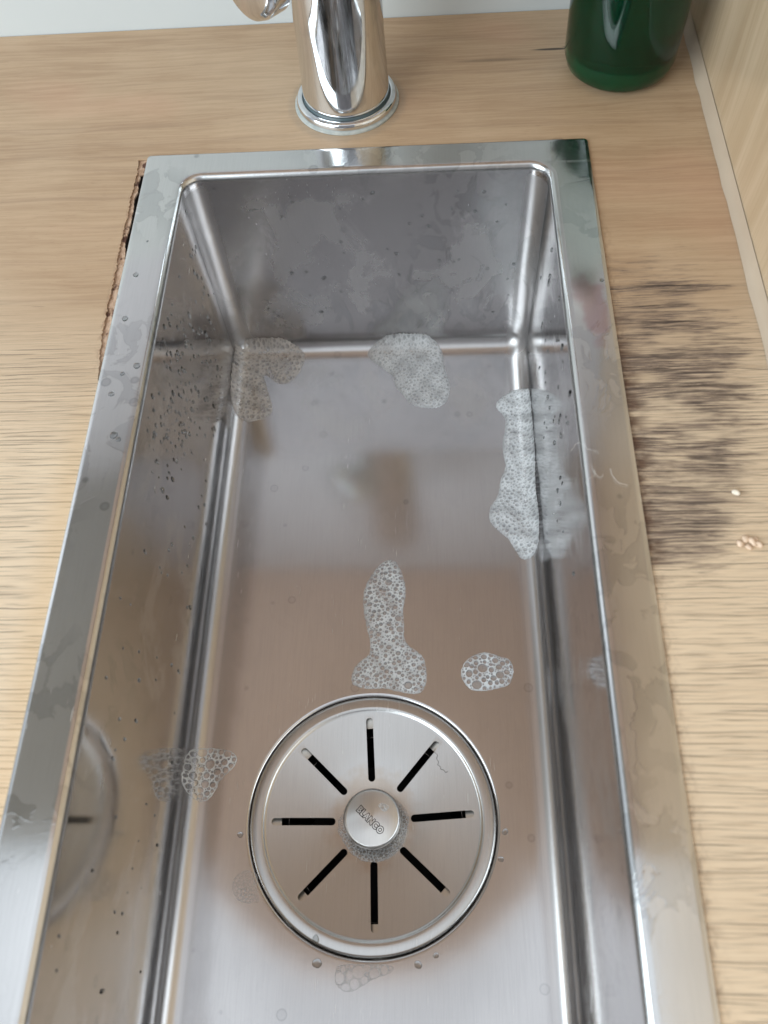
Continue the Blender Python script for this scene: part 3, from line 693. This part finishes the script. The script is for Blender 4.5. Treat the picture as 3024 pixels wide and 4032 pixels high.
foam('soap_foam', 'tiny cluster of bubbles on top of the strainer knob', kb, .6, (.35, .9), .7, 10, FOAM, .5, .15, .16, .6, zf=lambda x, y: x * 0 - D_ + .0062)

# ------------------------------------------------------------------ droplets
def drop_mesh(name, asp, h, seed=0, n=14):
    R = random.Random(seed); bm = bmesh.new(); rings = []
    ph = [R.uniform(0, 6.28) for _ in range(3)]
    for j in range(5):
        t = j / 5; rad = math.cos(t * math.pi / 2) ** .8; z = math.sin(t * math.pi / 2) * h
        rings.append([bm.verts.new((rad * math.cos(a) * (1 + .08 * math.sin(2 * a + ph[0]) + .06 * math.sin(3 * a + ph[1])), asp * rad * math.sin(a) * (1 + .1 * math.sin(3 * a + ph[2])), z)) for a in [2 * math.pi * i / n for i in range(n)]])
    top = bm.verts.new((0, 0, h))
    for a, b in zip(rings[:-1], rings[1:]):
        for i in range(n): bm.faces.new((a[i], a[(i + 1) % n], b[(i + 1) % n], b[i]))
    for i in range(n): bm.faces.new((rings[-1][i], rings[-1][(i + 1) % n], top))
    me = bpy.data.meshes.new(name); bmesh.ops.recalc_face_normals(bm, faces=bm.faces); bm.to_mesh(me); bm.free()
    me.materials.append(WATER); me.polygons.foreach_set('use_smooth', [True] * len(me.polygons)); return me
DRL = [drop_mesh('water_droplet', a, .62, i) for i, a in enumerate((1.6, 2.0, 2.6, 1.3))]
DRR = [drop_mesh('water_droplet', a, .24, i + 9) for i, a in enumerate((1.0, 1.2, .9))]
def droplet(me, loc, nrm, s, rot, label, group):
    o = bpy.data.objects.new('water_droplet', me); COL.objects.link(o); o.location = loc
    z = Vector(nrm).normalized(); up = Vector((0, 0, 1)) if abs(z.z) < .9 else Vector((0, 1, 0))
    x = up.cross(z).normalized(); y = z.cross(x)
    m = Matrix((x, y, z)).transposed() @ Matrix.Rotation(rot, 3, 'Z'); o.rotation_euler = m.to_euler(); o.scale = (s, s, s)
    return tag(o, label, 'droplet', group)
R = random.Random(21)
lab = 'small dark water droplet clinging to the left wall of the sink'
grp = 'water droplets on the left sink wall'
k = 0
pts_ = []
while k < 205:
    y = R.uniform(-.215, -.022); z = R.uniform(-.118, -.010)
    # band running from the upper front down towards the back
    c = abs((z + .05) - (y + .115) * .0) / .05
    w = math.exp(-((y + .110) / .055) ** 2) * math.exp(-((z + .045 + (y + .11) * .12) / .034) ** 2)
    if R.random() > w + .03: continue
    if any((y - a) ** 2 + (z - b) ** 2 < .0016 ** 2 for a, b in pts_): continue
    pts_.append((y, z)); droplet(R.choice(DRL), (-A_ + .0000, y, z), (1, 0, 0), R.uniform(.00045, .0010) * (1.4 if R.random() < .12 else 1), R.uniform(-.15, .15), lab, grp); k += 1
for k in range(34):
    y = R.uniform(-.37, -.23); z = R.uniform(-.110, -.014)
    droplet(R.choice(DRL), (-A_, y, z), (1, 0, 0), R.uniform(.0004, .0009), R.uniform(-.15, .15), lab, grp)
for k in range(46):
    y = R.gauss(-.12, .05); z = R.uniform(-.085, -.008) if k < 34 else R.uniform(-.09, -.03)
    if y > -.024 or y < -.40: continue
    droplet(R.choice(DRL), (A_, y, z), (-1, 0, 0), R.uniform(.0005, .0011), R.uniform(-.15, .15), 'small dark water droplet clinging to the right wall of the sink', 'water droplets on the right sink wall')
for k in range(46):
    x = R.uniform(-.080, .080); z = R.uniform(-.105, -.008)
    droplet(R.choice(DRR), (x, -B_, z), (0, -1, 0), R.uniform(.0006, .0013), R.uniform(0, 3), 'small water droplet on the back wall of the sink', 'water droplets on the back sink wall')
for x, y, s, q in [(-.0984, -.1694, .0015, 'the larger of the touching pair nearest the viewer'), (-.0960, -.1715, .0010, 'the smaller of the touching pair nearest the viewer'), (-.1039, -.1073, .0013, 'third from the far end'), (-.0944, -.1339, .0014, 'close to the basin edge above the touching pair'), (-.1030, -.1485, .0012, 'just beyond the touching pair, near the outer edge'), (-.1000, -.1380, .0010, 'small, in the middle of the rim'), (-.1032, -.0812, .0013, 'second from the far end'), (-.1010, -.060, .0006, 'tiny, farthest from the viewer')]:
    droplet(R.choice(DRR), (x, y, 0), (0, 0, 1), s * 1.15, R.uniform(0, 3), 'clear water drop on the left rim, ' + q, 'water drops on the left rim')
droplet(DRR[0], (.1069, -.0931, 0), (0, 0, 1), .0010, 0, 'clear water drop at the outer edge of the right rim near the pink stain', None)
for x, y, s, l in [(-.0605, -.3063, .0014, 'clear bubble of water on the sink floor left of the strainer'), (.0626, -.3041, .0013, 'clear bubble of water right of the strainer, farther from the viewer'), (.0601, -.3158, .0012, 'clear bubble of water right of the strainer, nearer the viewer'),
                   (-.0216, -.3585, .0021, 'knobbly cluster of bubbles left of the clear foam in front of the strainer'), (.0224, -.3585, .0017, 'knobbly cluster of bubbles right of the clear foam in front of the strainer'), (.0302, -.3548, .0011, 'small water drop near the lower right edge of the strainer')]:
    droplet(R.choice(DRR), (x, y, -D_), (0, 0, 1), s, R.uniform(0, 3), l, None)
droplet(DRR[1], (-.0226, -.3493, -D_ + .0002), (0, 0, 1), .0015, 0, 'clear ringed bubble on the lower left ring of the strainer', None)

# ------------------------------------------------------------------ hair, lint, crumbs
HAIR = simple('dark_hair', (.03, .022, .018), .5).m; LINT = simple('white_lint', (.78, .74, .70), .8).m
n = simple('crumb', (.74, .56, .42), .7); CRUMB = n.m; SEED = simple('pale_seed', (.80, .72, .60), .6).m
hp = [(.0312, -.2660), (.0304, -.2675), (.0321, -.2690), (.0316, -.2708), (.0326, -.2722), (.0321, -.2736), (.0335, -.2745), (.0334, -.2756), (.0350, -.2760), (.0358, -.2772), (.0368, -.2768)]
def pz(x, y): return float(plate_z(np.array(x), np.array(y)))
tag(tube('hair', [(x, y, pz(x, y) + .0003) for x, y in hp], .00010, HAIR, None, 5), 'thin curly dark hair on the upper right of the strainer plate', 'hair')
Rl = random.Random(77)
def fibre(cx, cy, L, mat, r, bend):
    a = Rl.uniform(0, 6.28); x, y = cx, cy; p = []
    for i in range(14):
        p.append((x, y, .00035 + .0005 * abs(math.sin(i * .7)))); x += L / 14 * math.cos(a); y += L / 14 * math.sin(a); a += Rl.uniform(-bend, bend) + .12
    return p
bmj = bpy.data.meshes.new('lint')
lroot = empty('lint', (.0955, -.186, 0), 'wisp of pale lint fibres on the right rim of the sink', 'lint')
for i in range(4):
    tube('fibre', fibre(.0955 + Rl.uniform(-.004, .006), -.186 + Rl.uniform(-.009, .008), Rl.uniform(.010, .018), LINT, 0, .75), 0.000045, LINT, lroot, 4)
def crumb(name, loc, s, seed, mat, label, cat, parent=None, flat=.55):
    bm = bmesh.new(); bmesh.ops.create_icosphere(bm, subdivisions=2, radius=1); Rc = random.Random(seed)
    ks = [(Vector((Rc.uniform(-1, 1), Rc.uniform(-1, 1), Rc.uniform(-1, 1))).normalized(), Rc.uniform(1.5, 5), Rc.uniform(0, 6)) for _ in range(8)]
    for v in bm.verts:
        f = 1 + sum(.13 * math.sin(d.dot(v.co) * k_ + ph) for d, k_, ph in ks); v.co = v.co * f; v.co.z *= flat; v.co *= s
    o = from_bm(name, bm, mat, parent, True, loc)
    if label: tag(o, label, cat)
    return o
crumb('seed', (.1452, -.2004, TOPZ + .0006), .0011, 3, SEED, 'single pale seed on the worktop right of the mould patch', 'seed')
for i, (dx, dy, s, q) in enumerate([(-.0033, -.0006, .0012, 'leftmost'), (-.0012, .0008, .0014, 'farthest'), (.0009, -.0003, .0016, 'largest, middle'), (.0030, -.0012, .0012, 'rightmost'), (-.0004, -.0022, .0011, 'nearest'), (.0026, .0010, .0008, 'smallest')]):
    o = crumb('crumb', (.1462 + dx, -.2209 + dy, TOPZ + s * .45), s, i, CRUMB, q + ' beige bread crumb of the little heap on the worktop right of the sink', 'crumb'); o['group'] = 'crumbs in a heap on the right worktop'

□ □ □ □ □ □ □

Without any pictures, reproduce the lines from the first one in the material through the line that has "foam('soap_foam', 'tiny cluster", exactly as they appear.

■ WRITTEN ANSWER
Continue the Blender Python script for this scene: part 3, from line 693. This part finishes the script. The script is for Blender 4.5. Treat the picture as 3024 pixels wide and 4032 pixels high.
foam('soap_foam', 'tiny cluster of bubbles on top of the strainer knob', kb, .6, (.35, .9), .7, 10, FOAM, .5, .15, .16, .6, zf=lambda x, y: x * 0 - D_ + .0062)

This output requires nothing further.